Who Got Game?

Who Got Game?

"Who Got Game? Baseball: Amazing But True Stories!" by Derrick Barnes, illustrated by John John Bajet, 2020, Workman, 172 pages, $12.95

Everybody’s supposed to stay home now.

It’s probably not the “home” you’re thinking about though. The home you want to see involves running around a diamond, cheers in your ears, ahhh, you wanna hear that again. For now though, you may have to make do with a home run such as “Who Got Game? Baseball: Amazing But True Stories!” by Derrick Barnes, illustrated by John John Bajet.

Every day's a great day for baseball, right? But this year, you may have to wait to watch your favorite players, so why not learn about the game in the meantime?

For starters, there was once a time when baseball was "for white men only," so black players and women made their own leagues. Even so, baseball wouldn't be baseball without guys such as Andrew "Rube" Foster, who's known as "the father of the Negro Leagues;" or Hammerin' Hank Greenberg, who became the first Jewish Hall of Famer; or immigrants such as Ozzie Virgil from the Dominican Republic and Sadaharu Oh from Japan.

Through the years, there have been many changes to the game. For one, the spitball was outlawed in 1934, but not before a player was killed by one.
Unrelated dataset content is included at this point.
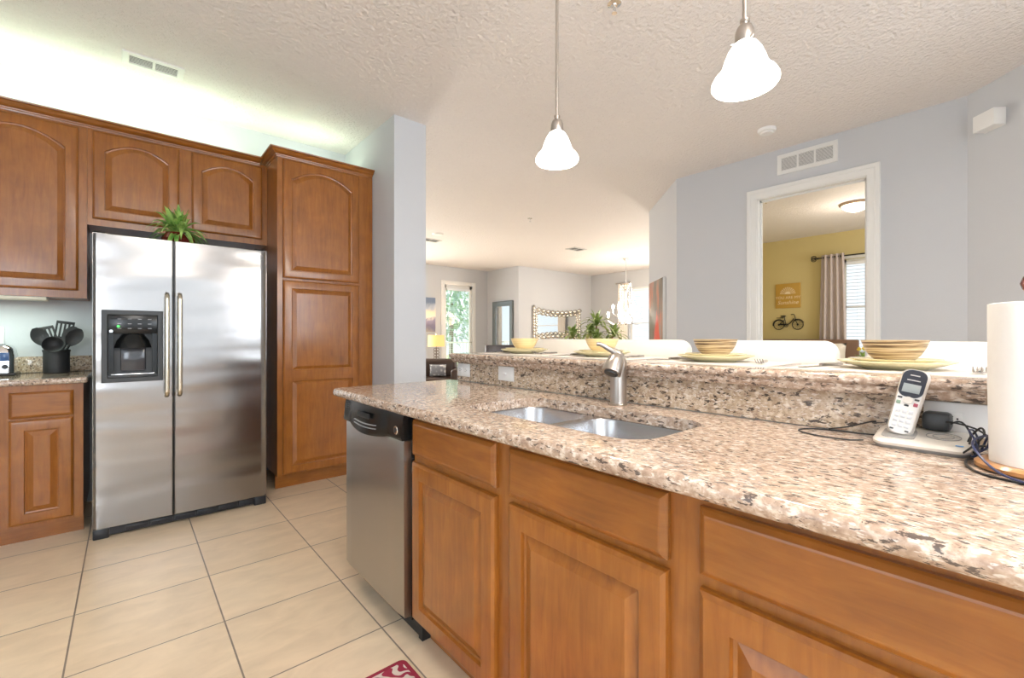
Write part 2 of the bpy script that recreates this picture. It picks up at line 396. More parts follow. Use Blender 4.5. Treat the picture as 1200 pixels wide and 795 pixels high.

Women have been invited into the game, first by women's leagues at various times in history and later by the first female baseball executive. African American players were denied a chance to play, so they made their own leagues, too, and eventually broke the color barrier in the majors.

In this book, you'll read about forgiveness for a fan. You'll read about an influential doctor who saved careers and players who never let a little disability stop them from the game. You'll read about "a stinking mule" who was a mascot, a guy who was hit by 287 pitches during his baseball career and a player who had to make good on something he said.

And if you think age matters in the major leagues, read about a 42-year-old rookie, a 17-year-old strikeout pitcher and baseball's youngest major leaguer.

For a child who lives and breathes baseball, this lock-down must be hard. But dreaming about getting on the ballfield isn't all they can do at this time. They can also read "Who Got Game? Baseball: Amazing But True Stories."

The thing your child will love most is that this book isn't filled with things he or she already knows. Barnes and Bajet dug out tales from the dugout, sure, but they also include stories of support staff and non-players who influenced the game.

Young readers will learn about the game from its inception, as well as modern stories of baseball, and the book has some science hidden in sidebars. Even just browsing the illustrations will invite young players in and keep them in their (bleacher) seats.

Absolutely, a true baseball fan will love this book, especially if they're Little Leaguers or children ages 8 to 15. For them — and you — "Who Got Game? Baseball: Amazing but True Stories!" will be a huge hit.